Thursday, November 6, 2014

Autumn Foliage Envy and Pear and Sugar Jam


Did you guys notice how spectacular the sugar maples were this year?  I don't know why they were particularly colorful this fall.  Maybe because unlike the last few years we had enough rain that all the leaves didn't just shrivel up and drop off.  What ever the reason, there are many trees that I drive past every day and never noticed before, but the last few weeks they almost take my breath away with their awesome color!


Is it weird to stand in a strangers yard and take photos of their leaves?  Would it be weird to come back to a strangers yard in the spring and steal seeds from their tree?   
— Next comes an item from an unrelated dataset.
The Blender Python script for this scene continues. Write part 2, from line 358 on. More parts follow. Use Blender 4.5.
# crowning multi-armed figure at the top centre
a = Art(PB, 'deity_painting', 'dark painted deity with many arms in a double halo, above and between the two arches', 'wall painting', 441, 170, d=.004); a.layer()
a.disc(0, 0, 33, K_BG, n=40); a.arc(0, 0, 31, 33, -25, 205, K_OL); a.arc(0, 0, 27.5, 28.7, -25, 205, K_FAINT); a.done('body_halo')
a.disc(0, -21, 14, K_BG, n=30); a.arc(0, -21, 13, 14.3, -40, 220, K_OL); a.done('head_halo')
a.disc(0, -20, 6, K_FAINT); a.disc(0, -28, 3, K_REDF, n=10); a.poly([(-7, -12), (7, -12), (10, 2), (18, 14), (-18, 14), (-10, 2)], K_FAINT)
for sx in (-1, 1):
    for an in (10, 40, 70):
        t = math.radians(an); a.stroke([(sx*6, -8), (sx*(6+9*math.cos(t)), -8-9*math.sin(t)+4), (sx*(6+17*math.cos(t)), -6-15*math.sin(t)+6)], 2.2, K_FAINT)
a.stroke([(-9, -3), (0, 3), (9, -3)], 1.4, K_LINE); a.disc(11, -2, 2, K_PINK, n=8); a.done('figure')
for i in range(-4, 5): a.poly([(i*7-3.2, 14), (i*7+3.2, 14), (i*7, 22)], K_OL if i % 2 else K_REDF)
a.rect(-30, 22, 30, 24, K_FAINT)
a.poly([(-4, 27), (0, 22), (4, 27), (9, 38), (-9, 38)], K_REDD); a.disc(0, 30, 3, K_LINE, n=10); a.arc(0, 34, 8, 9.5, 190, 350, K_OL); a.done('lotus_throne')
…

The big tree in my front yard is a silver maple, not a sugar maple.  Even though it makes me feel disloyal, each fall I secretly wish my silver maple, which normally celebrates the end of the summer by turning a dirty brown color, was a golden sugar maple instead (shhh... don't tell). This year though, all my shrubs and trees, including the big silver maple, put on their best show ever, so I had very little fall foliage envy.  My little dogwoods turned bright red, for the first time ever.  I've never had my very own red tree before.


Puck and I frequently admire the fallen yellow and orange silver maple leaves and the way they match his fur.  He looks pretty good in yellow.  


Jamie and I are still working to process all the pears I brought home from the tree at the farm.  While Jamie sliced the pears using one of those apple corer slicer dealy-o's, which cuts an apple or a pear in eight chunks and removed the core, I created my first pear crumble.  I filled the dish with big pear chunks, peel and all, spread old fashioned oats on the top, drizzled on sorghum molasses, and then sprinkled flour and butter that I mixed in the food processor.  I added more drizzles of sorghum, and more butter and baked it all in the oven.  We told our selves that this was health food, since it had home grown organic pears (plus the fibrous peel), fiber in the whole oats, local molasses, einkorn flour, and butter from grass fed cows.  All this healthy junk meant we could eat as much as we wanted, right?  I'm not sure how to justify the ice cream from the gas station that we piled on top though.  


With some of the other pear pieces, I simmered them on the stove until they were soft, and then squished them through my hand crank food mill, which removed the peels.  


In the end, I had over sixteen cups of pear sauce!  It was pretty good just plain, or with kiffer, but our ultimate goal was to make pear jam.  


I used the pectin that reacts with calcium water again, so I didn't have to use quite as much sugar as I used to.  Traditional jam recipes are normally half sugar, but this jam is one third sugar.  When I look at a jar of jam now, I imagine the line on the jar where the sugar would be if I removed the fruit.  No wonder jam is so tasty!  The few jams I made without much sugar at all were not big hits with Brandon, who is the primary jam eater and connoisseur, so I tried not to be so conservative with the sugar this time and remind myself that it's a spread, not a side dish. If we ever get better at getting honey from our bees, I would like to switch to honey in our jam instead of sugar.  


In the end, I have twenty-two jars of pear jam.  That's a lot of jam, and we still have more pears!